--- Begin ---
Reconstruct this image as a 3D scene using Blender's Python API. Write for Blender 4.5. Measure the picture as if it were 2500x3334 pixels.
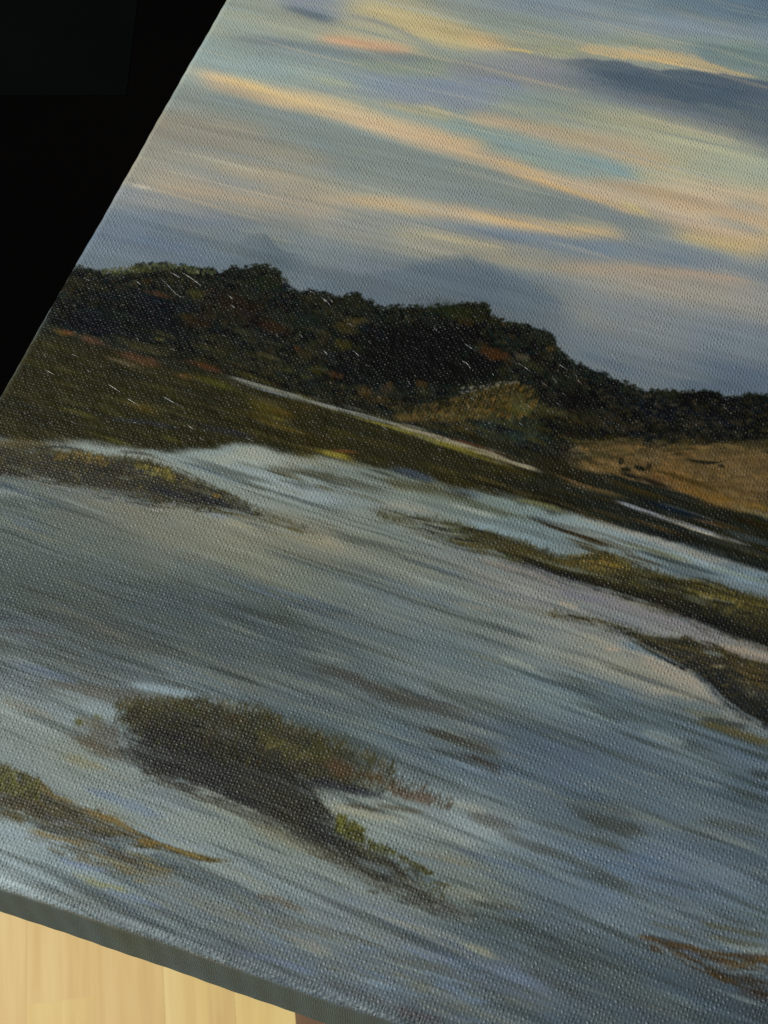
import bpy, math, random
import numpy as np
from mathutils import Matrix, Vector

for o in list(bpy.data.objects):
    bpy.data.objects.remove(o)
SC = bpy.context.scene
COL = SC.collection
R = math.radians

# ------------------------------------------------------------------ camera
CAM_H = 1.02                      # lens height above the floor, metres
PITCH = R(58.6)                   # the lens looks this far below the horizon
FOC = 5000.0                      # focal length in photograph pixels (2500 x 3334)
cam_d = bpy.data.cameras.new("camera")
cam_d.sensor_fit = 'VERTICAL'
cam_d.sensor_height = 36.0
cam_d.lens = 36.0 * FOC / 3334.0
cam_d.clip_start = 0.01
cam_d.clip_end = 60.0
cam_d.dof.use_dof = True
cam_d.dof.focus_distance = 0.262
cam_d.dof.aperture_fstop = 150.0
cam = bpy.data.objects.new("camera", cam_d)
COL.objects.link(cam)
cam.location = (0, 0, CAM_H)
cam.rotation_euler = (math.pi / 2 - PITCH, 0, 0)
SC.camera = cam

# ------------------------------------------------------------------ world and lamps
W = bpy.data.worlds.new("World")
SC.world = W
W.use_nodes = True
W.node_tree.nodes["Background"].inputs[0].default_value = (0.80, 0.92, 1.0, 1)
W.node_tree.nodes["Background"].inputs[1].default_value = 0.016


def area_lamp(name, loc, target, size, power, color):
    d = bpy.data.lights.new(name, 'AREA')
    d.shape = 'RECTANGLE'
    d.size, d.size_y = size
    d.energy = power
    d.color = color
    o = bpy.data.objects.new(name, d)
    COL.objects.link(o)
    o.location = loc
    o.rotation_euler = (Vector(target) - Vector(loc)).to_track_quat('-Z', 'Y').to_euler()
    return o


CANVAS_Z = 0.77
area_lamp("window_light", (-3.1, 0.0, 4.15), (0.0, 0.12, CANVAS_Z), (1.0, 1.3), 340.0, (1.0, 0.985, 0.96))

SC.view_settings.view_transform = 'Standard'
SC.view_settings.look = 'None'
SC.view_settings.exposure = 0.0
SC.view_settings.gamma = 1.0

# ------------------------------------------------------------------ canvas plane measured from the photograph
FWD = np.array([0, math.cos(PITCH), -math.sin(PITCH)])
UPV = np.array([0, math.sin(PITCH), math.cos(PITCH)])
CPOS = np.array([0, 0, CAM_H])


def plane_point(x, y, z=CANVAS_Z):
    """photograph pixel(s) -> point(s) on the horizontal plane z"""
    x = np.asarray(x, float); y = np.asarray(y, float)
    d = (np.stack([(x - 1250) / FOC, 0 * x, 0 * x], -1)
         + UPV * (-(y - 1667) / FOC)[..., None] + FWD)
    return CPOS + d * ((z - CAM_H) / d[..., 2])[..., None]


_l0, _l1 = plane_point(741, 0), plane_point(0, 1288)          # left edge of the canvas
_b0, _b1 = plane_point(0, 2886), plane_point(1311, 3334)      # bottom edge
UDIR = (_b1 - _b0) / np.linalg.norm(_b1 - _b0)
VDIR = np.array([-UDIR[1], UDIR[0], 0])
_d = _l1 - _l0
_k = np.linalg.solve(np.array([[UDIR[0], -_d[0]], [UDIR[1], -_d[1]]]), (_l0 - _b0)[:2])
CORNER = _b0 + UDIR * _k[0]


def mm(x, y):
    """photograph pixel(s) -> canvas millimetres from the bottom left corner"""
    p = plane_point(x, y) - CORNER
    return 1000 * (p @ UDIR), 1000 * (p @ VDIR)


# ------------------------------------------------------------------ PAINT ENGINE (numpy)
#PAINT_BEGIN
RES = 5.0                                    # raster pixels per millimetre
U0, U1, V0, V1 = -10.0, 200.0, -24.0, 268.0   # painted area worked in detail
NW, NH = int((U1 - U0) * RES), int((V1 - V0) * RES)
UU = U0 + (np.arange(NW) + .5) / RES
VV = V0 + (np.arange(NH) + .5) / RES
rng = np.random.default_rng(11)


def upscale(a, shape):
    h, w = a.shape[:2]
    ys = np.clip(np.linspace(0, h - 1, shape[0]), 0, h - 1.001)
    xs = np.clip(np.linspace(0, w - 1, shape[1]), 0, w - 1.001)
    y0 = ys.astype(int); x0 = xs.astype(int)
    fy = (ys - y0); fx = (xs - x0)
    fy = fy * fy * (3 - 2 * fy); fx = fx * fx * (3 - 2 * fx)
    if a.ndim == 3:
        fy = fy[:, None, None]; fx = fx[None, :, None]
    else:
        fy = fy[:, None]; fx = fx[None, :]
    A = a[y0][:, x0]; B = a[y0][:, x0 + 1]; C_ = a[y0 + 1][:, x0]; D = a[y0 + 1][:, x0 + 1]
    return (A * (1 - fx) + B * fx) * (1 - fy) + (C_ * (1 - fx) + D * fx) * fy


def noise2(su, sv, seed):
    """smooth noise in -1..1 with feature size su x sv millimetres"""
    g = np.random.default_rng(seed)
    h = max(2, int((V1 - V0) / sv) + 2); w = max(2, int((U1 - U0) / su) + 2)
    return upscale(g.uniform(-1, 1, (h, w)), (NH, NW)).astype(np.float32)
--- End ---
▸ **WRITTEN EXERCISE**: Working from the lines above, reproduce the material exactly and exclude its pictures.

▸ **ANSWER**:
Reconstruct this image as a 3D scene using Blender's Python API. Write for Blender 4.5. Measure the picture as if it were 2500x3334 pixels.
import bpy, math, random
import numpy as np
from mathutils import Matrix, Vector

for o in list(bpy.data.objects):
    bpy.data.objects.remove(o)
SC = bpy.context.scene
COL = SC.collection
R = math.radians

# ------------------------------------------------------------------ camera
CAM_H = 1.02                      # lens height above the floor, metres
PITCH = R(58.6)                   # the lens looks this far below the horizon
FOC = 5000.0                      # focal length in photograph pixels (2500 x 3334)
cam_d = bpy.data.cameras.new("camera")
cam_d.sensor_fit = 'VERTICAL'
cam_d.sensor_height = 36.0
cam_d.lens = 36.0 * FOC / 3334.0
cam_d.clip_start = 0.01
cam_d.clip_end = 60.0
cam_d.dof.use_dof = True
cam_d.dof.focus_distance = 0.262
cam_d.dof.aperture_fstop = 150.0
cam = bpy.data.objects.new("camera", cam_d)
COL.objects.link(cam)
cam.location = (0, 0, CAM_H)
cam.rotation_euler = (math.pi / 2 - PITCH, 0, 0)
SC.camera = cam

# ------------------------------------------------------------------ world and lamps
W = bpy.data.worlds.new("World")
SC.world = W
W.use_nodes = True
W.node_tree.nodes["Background"].inputs[0].default_value = (0.80, 0.92, 1.0, 1)
W.node_tree.nodes["Background"].inputs[1].default_value = 0.016


def area_lamp(name, loc, target, size, power, color):
    d = bpy.data.lights.new(name, 'AREA')
    d.shape = 'RECTANGLE'
    d.size, d.size_y = size
    d.energy = power
    d.color = color
    o = bpy.data.objects.new(name, d)
    COL.objects.link(o)
    o.location = loc
    o.rotation_euler = (Vector(target) - Vector(loc)).to_track_quat('-Z', 'Y').to_euler()
    return o


CANVAS_Z = 0.77
area_lamp("window_light", (-3.1, 0.0, 4.15), (0.0, 0.12, CANVAS_Z), (1.0, 1.3), 340.0, (1.0, 0.985, 0.96))

SC.view_settings.view_transform = 'Standard'
SC.view_settings.look = 'None'
SC.view_settings.exposure = 0.0
SC.view_settings.gamma = 1.0

# ------------------------------------------------------------------ canvas plane measured from the photograph
FWD = np.array([0, math.cos(PITCH), -math.sin(PITCH)])
UPV = np.array([0, math.sin(PITCH), math.cos(PITCH)])
CPOS = np.array([0, 0, CAM_H])


def plane_point(x, y, z=CANVAS_Z):
    """photograph pixel(s) -> point(s) on the horizontal plane z"""
    x = np.asarray(x, float); y = np.asarray(y, float)
    d = (np.stack([(x - 1250) / FOC, 0 * x, 0 * x], -1)
         + UPV * (-(y - 1667) / FOC)[..., None] + FWD)
    return CPOS + d * ((z - CAM_H) / d[..., 2])[..., None]


_l0, _l1 = plane_point(741, 0), plane_point(0, 1288)          # left edge of the canvas
_b0, _b1 = plane_point(0, 2886), plane_point(1311, 3334)      # bottom edge
UDIR = (_b1 - _b0) / np.linalg.norm(_b1 - _b0)
VDIR = np.array([-UDIR[1], UDIR[0], 0])
_d = _l1 - _l0
_k = np.linalg.solve(np.array([[UDIR[0], -_d[0]], [UDIR[1], -_d[1]]]), (_l0 - _b0)[:2])
CORNER = _b0 + UDIR * _k[0]


def mm(x, y):
    """photograph pixel(s) -> canvas millimetres from the bottom left corner"""
    p = plane_point(x, y) - CORNER
    return 1000 * (p @ UDIR), 1000 * (p @ VDIR)


# ------------------------------------------------------------------ PAINT ENGINE (numpy)
#PAINT_BEGIN
RES = 5.0                                    # raster pixels per millimetre
U0, U1, V0, V1 = -10.0, 200.0, -24.0, 268.0   # painted area worked in detail
NW, NH = int((U1 - U0) * RES), int((V1 - V0) * RES)
UU = U0 + (np.arange(NW) + .5) / RES
VV = V0 + (np.arange(NH) + .5) / RES
rng = np.random.default_rng(11)


def upscale(a, shape):
    h, w = a.shape[:2]
    ys = np.clip(np.linspace(0, h - 1, shape[0]), 0, h - 1.001)
    xs = np.clip(np.linspace(0, w - 1, shape[1]), 0, w - 1.001)
    y0 = ys.astype(int); x0 = xs.astype(int)
    fy = (ys - y0); fx = (xs - x0)
    fy = fy * fy * (3 - 2 * fy); fx = fx * fx * (3 - 2 * fx)
    if a.ndim == 3:
        fy = fy[:, None, None]; fx = fx[None, :, None]
    else:
        fy = fy[:, None]; fx = fx[None, :]
    A = a[y0][:, x0]; B = a[y0][:, x0 + 1]; C_ = a[y0 + 1][:, x0]; D = a[y0 + 1][:, x0 + 1]
    return (A * (1 - fx) + B * fx) * (1 - fy) + (C_ * (1 - fx) + D * fx) * fy


def noise2(su, sv, seed):
    """smooth noise in -1..1 with feature size su x sv millimetres"""
    g = np.random.default_rng(seed)
    h = max(2, int((V1 - V0) / sv) + 2); w = max(2, int((U1 - U0) / su) + 2)
    return upscale(g.uniform(-1, 1, (h, w)), (NH, NW)).astype(np.float32)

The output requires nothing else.